The mobile launch platform being modified for the OmegA rocket was originally used for launches of NASA’s of Apollo missions, including the Apollo 11 lunar landing flight. It was later outfitted for space shuttle launches, and was the platform from which the final shuttle flight took off 2011.

The umbilical tower being built on the platform, which was provided to Northrop Grumman through an agreement with NASA, will be disassembled at the Kennedy Space Center over the coming months. Northrop Grumman will also clear OmegA equipment  from a high bay inside KSC’s cavernous Vehicle Assembly Building that would have been used to stack OmegA rocket stages.

With the OmegA program canceled, pad 39B at Kennedy will be solely used by NASA’s Space Launch System heavy-lift rocket, at least for the foreseeable future. The SLS is scheduled for its first test launch in late 2021.

Photo of the OmegA umbilical tower under construction on the Apollo- and shuttle-era mobile launch platform at the Kennedy Space Center. Credit: Northrop Grumman

In a press conference Sept. 2 after a test-firing of a SLS solid rocket booster, Precourt declined to discuss the future of the OmegA program.

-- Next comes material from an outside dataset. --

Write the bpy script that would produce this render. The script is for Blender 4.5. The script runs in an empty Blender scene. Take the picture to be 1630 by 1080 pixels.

But he said Northrop Grumman will “leverage” advancements made during the OmegA rocket’s development in future SLS booster designs.

The OmegA rocket was being developed at the same Northrop Grumman facility in Utah that is home to SLS booster fabrication, along with production of solid rocket motors for ULA’s Vulcan rocket and the military’s nuclear missile arsenal.

Precourt identified manufacturing efficiencies using robotic tools as an example of process improvements introduced on the OmegA program.

“We’ve leveraging OmegA in this program already,” Precourt said, referring to the Space Launch System. “It’s going to be leveraged in a number of other programs.”

Tiller agreed, adding that manufacturing techniques pioneered by the OmegA program will be repurposed for future upgrades to SLS boosters.

“From our standpoint, the OmegA work was extremely beneficial to us,” he said.